La peur de l’avenir, le refus d’avoir des enfants dans un monde à la dérive, l’éco-anxiété ont été mentionnés à plusieurs reprises par les militants, tous universitaires. Une image amenée par l’un d’eux: «En haut du gratte-ciel, l’imminence du danger se situe juste avant que la personne ne saute, et non quand elle est à un mètre du sol… On est sur le point de sauter.» «On a peut-être même déjà sauté», a ajouté plus tard Me Moinat, s’appuyant sur la lecture de milliers de pages des rapports du GIEC et se basant sur une lettre écrite par une vingtaine de scientifiques à l’occasion de ce procès. Elle évoque la menace existentielle liée aux points de bascule (par exemple, à une certaine température, les forêts et les océans qui captent le carbone pourraient se mettre à en rejeter) et à la destruction des forêts et du dégel du permafrost qui réduit drastiquement notre quota carbone. Me Munoz a rappelé que les émissions de Credit Suisse correspondent au double de celles de la Suisse. Et que l’Office fédéral de l’environnement calcule que la place financière helvétique induit un réchauffement climatique de 4 à 6 degrés. L’avocat souligne: «Ces jeunes ont eu le courage de prendre des risques, avec la seule arme de l’humour et pacifiquement, pour nous alerter et faire bouger les mentalités sur cette question qui ne peut plus être confisquée par les politiques. Est-ce là une action condamnable? Ou une action légitime? Vous avez une occasion unique ici et maintenant de reconnaître le caractère exceptionnel et dégradé de l’état du monde qui légitime leur action.»

Me Bettex, ancien bâtonnier vaudois, a conclu les plaidoiries: «Inscrivez-vous dans l’histoire. Nous sommes à un point de bascule judiciaire et pas seulement climatique!» Pour lui, il s’agit de «s’interdire l’interprétation mécanique du droit sous peine de nous écarter du juste». Et d’ajouter: «Agissons et la désobéissance civile s’évanouira.»

La Cour ne l’aura pas entendu de cette oreille.

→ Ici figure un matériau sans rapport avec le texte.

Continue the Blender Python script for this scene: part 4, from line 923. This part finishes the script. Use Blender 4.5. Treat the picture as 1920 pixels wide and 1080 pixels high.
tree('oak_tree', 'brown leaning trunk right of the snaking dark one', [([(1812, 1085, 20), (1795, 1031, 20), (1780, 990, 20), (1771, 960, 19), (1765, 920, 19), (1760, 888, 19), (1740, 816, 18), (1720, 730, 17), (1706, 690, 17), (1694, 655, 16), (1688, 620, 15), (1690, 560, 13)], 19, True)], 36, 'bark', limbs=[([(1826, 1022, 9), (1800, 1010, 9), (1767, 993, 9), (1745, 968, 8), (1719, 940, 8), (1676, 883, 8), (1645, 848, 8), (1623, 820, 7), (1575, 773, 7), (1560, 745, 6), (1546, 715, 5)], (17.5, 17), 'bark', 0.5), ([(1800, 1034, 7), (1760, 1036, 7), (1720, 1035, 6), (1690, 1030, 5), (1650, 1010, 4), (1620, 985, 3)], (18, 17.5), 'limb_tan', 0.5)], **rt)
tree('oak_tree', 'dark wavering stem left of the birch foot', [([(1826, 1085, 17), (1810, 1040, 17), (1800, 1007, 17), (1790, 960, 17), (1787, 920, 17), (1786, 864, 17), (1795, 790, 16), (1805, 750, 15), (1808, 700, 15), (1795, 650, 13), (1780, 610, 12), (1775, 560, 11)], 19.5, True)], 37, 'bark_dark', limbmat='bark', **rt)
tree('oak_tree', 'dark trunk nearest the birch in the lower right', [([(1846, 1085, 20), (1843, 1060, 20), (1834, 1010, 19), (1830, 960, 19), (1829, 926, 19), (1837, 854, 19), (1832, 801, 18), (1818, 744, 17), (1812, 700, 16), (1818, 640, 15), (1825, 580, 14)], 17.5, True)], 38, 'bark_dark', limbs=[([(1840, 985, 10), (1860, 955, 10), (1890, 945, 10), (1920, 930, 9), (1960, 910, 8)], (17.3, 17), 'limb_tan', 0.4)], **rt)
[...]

Elle a ainsi retenu la violation de domicile, la contravention au règlement de police de la ville de Lausanne et l’opposition aux actes de l’autorité, étant donné que les activistes se sont agrippés les uns aux autres. Sur ce dernier point, la juge Aleksandra Fonjallaz a émis un avis contraire.

Leur peine à chacun: 20 jours-amende à 20 francs avec sursis (10 jours pour les deux militantes ayant eu le rôle de «gardiennes de la paix» et étant sorties avant l’évacuation de la police), une amende de 150 francs (100 francs pour les deux médiatrices), et les frais de première instance et d’appel à se diviser. Le procureur Eric Cottier s’est dit satisfait du verdict. Le représentant de Credit Suisse n’a pas voulu commenter: «Nous prenons acte du jugement.»